More and more customers have come to expect free and fast shipping when buying online, and no questions asked return policies are becoming more common. One strategy that online retailers have begun to embrace is “try before you buy.” The UK clothing brand ASOS launched this service just before Christmas last year, and consumers responded as the company’s sales grew by 23% in the last four months of 2017. Lingerie brand La Perla launched a similar service shortly thereafter. As explained by econsultancy, such a strategy “lets customers know that they are trusted, which in turn helps to create a cycle of confidence in the brand and its service. In FMCG, building trust with consumers is crucial, particularly when selling perishable goods. Convincing your customers that they can be assured of receiving fresh, high-quality food is a must, and a generous returns policy will help bring them around.

Experience Over Money

brand loyalty in the digital age

Rachel Barton, managing director for advanced customer strategy at Accenture, is highly skeptical of traditional points-based reward programs. In a recent interview with the Daily Telegraph, she claims that “Customer loyalty as we know it today is dead. Traditionally, the drivers of customer loyalty were product, price, and service. But they are no longer differentiators in our fast-moving digital world. Consumers are moving away from transactional-based reward schemes to a much more experiential type of loyalty.”

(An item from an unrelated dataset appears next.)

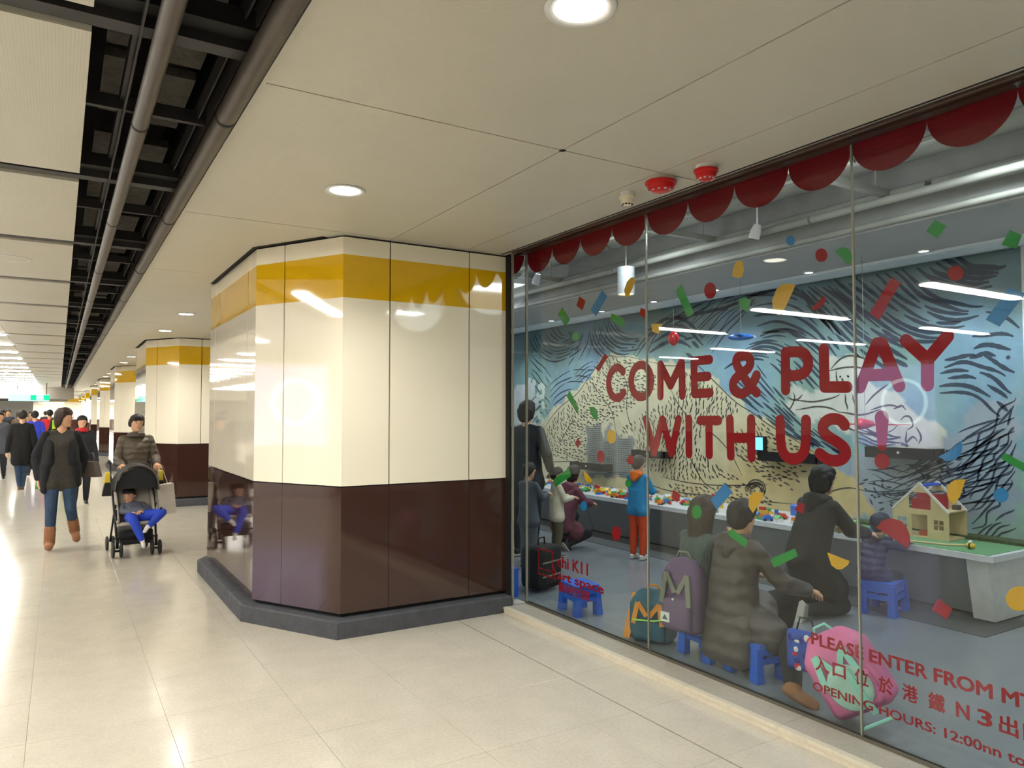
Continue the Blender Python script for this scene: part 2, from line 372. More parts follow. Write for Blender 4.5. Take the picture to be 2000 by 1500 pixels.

According to Accenture, 54% of UK consumers felt loyalty towards brands that presented them with personalized gifts, offers, and gift cards, 44% said they gravitate towards brands that reached out through their preferred mode of communication, 37% claimed loyalty to brands that offered them a chance to design products and services, and 34% were loyal to brands that let them personalize products.


Let’s Get Personal

brand loyalty in the digital age

Offering customers a product or service specifically designed to fit their wants and needs will become essential to creating loyalty. In FMCG this could lend itself to personalized meal plans, targeted free gifts, samples that would appeal to a specific palette, recipes involving ingredients a consumer has purchased, and allowing consumers to see the grocery lists and meal plans of friends or favourite celebrities. As more consumer data becomes available, forward-thinking brands can focus on delivering convenience, and discovering new ways to anticipate the desires of their customers. Who wouldn’t be grateful for an easier way to get their shopping done?

When personalizing, companies should be very concerned with respecting the privacy of the consumer. Brands that are found to use personal information irresponsibly or inappropriately are sure to be rejected by consumers. As Ms. Barton notes, “Brands capture a lot of personal information and consumers care about what brands do with that data. They want it to be safeguarded, they want it to be private and they only want it used in situations where it is in their own best interests.”

What You Need to Do

Consumers are no longer willing to stick with a brand for life, even if they’re offered a quality product at a reasonable price. The good news is that this doesn't mean that the concept of brand loyalty is dead, only that it has shifted. Consumers are looking for brands that understand them, respect them, give them gifts that make them feel appreciated, and provide a convenient journey to purchase. They want to share their lives with companies that reflect their values and deserve their trust. The data available through eCommerce can let you know who your customers are. To gain their loyalty, you need to use it to make their lives more pleasant and convenient.